Erdoğan'ın açıklamalarından satır başları şu şekilde;
Yeni Zelandalı kardeşlerimin acısını paylaştığımızı ifade etmek istiyorum. Yeni Zelanda’daki eylemde hayatını kaybedenler başta olmak üzere terörün vahşi yüzüne kurban verdiğimiz şehitlerimizi rahmetle yad ediyorum.
Saldırının hemen ardından Cumhurbaşkanı Yardımcımı ve Dışişleri Bakanımı Yeni Zelanda’ya gönderdim. Yeni Zelanda makamlarının burada olması son derece anlamlıdır. Yaptığımız davete çok kısa sürede icabet ettiğiniz için her birinize şükranlarımı sunuyorum.
İslam İşbirliği Teşkilatı üye sayısı bakımından BM’den sonra en büyük kuruluştur. Elbette İsrail yönetiminin aralıksız tacizlerine maruz kalan Kudüs’ün hakkını korumak teşkilatımızın birinci vazifesidir
TRUMP'A 'GOLAN TEPELERİ' RESTİ!
Dün ABD Başkanı Trump’ın Golan tepeleriyle ilgili talihsiz açıklaması bölgeyi, yeni bir krizin eşiğine getirmiştir. 1967’den bu yana İsrail’in altında bulunmaktadır. Sadece bölgedeki Arapları değil Türkmenleri de kendi toraklarından göçe zorlamıştır. Böyle bir hassas meselede sessiz kalması düşünülemez. Golan Tepeleri'nin işgalinin meşrulaştırılmasına asla izin vermeyiz veremeyiz.
'DAHA AKTİF OLMAMIZ GEREKİYOR'
Bu hassas süreçte doğrudan bizi ilgilendiren hususlarda daha aktif olmamız, mesuliyet üstlenmemiz gerekiyor. Yeni Zelanda’da Cuma namazı için toplanan 51 kardeşimizin şehadeti ile sonuçlanan bu kalleş saldırı asla sıradan bir hadise olarak görülemez.
Manifestodan dehşet verici görüntülere, silahın üzerindeki tarih, isim, yerlere kadar pek çok husus bu gerçeği ispat etmektedir. Yeni Zelanda saldırısı Müslümanları hedef alan ne ilk ne de son saldırıdır.
"ADİ SUÇLU DENİLEREK ÖRTBAS EDİLİYOR"
1993’te Solingen’de Neo Naziler evlerini ateşe vererek 5 vatandaşımızı kalleşçe şehit ettiler. 2011’de Oslo yakınlarında 77 can beyaz ırkın üstünlüğüne inanan bir cani tarafından öldürüldü.
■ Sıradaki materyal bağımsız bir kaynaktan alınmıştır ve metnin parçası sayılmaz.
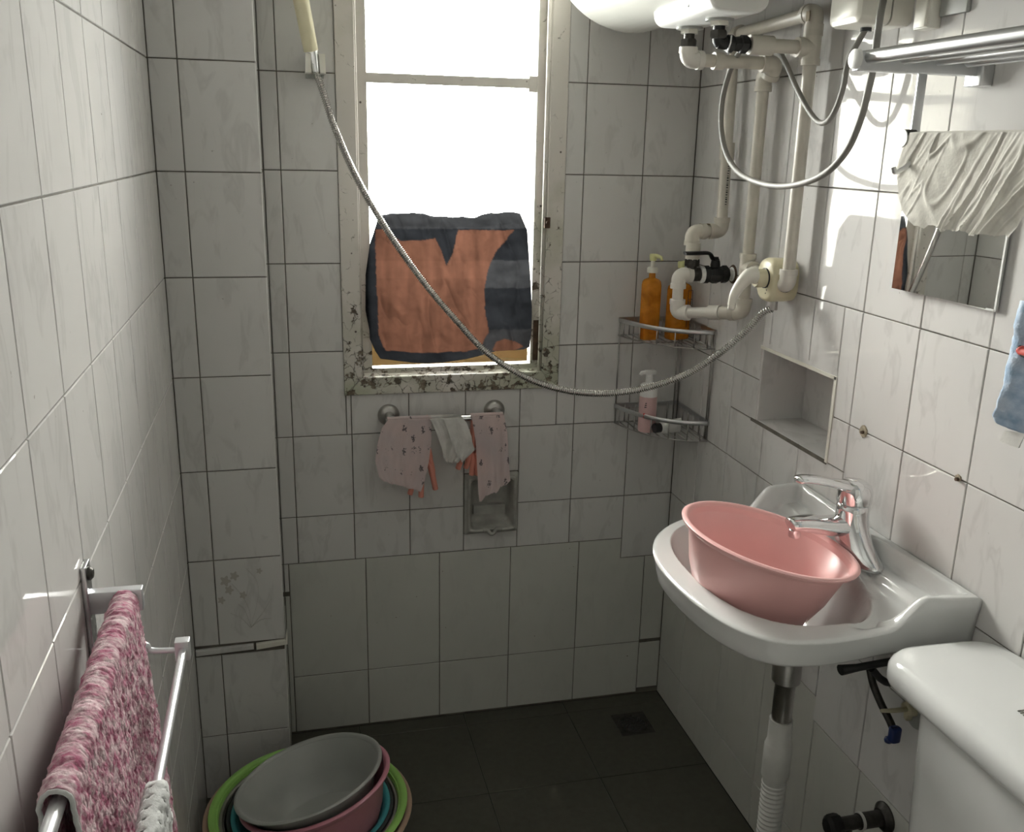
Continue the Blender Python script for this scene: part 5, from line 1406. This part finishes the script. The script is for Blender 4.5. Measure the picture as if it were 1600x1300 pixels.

Gün geçmiyor ki bir ibadethaneye iş yerine, derneğe yapılan saldırı haberini almayalım.
Gün geçmiyor ki göçmenleri etnik, dini, kültürel kimliği hedef alan bir sorunla muhatap olmayalım. Çoğu zaman bu nefret suçlarının failleri ya bulunmuyor, bulunduğu zaman ise psikolojik rahatsızlığa atfediyorlar. Münferit, adi suçlu denilerek olay örtbas ediliyor.
Sorunları halının altına süpürerek çözemeyiz. Biz görmezden geldikçe sorunlar katlanacaktır. Tepkimizi güçlü şekilde göstermedikçe Neo Nazi virüsü bünyeyi saracaktır. Sonuçta Allah korusun 1940‘larda Avrupa ‘da olduğu gibi telafisi mümkün olmayan acılar yaşanacaktır. Gördüğümüz sıkıntıları cesaretle ifade etmeli, çözüm yollarını da yine beraberce aramalıyız.
Bunu gülücükleriyle camilerimizi şenlendiren 3 yaşındaki şehitlerimizin hatıraları için yapmalıyız. Bunu katiline bile kapıyı 'merhaba kardeşim' diye açan mümin yürekler için yapmalıyız. Bir daha benzer açıklar yaşanmasın, camilerimiz kan gölüne dönmesin diye tavrımızı net bir şekilde ortaya koymalıyız. Sorumluluğumuzun hakkını vermek için muhataplarımız nezdinde bu konuyu gündeme taşıyoruz. Yabancı karşıtlığını ve İslam düşmanlığını kendi meselemiz addediyoruz. Bugün İngiltere nüfusunun yüzde 7’si Müslümanlardan oluşuyor. Bu insanların kahir ekseriyeti birkaç asırdır bu ülkelerde hayatlarını devam ettiriyor.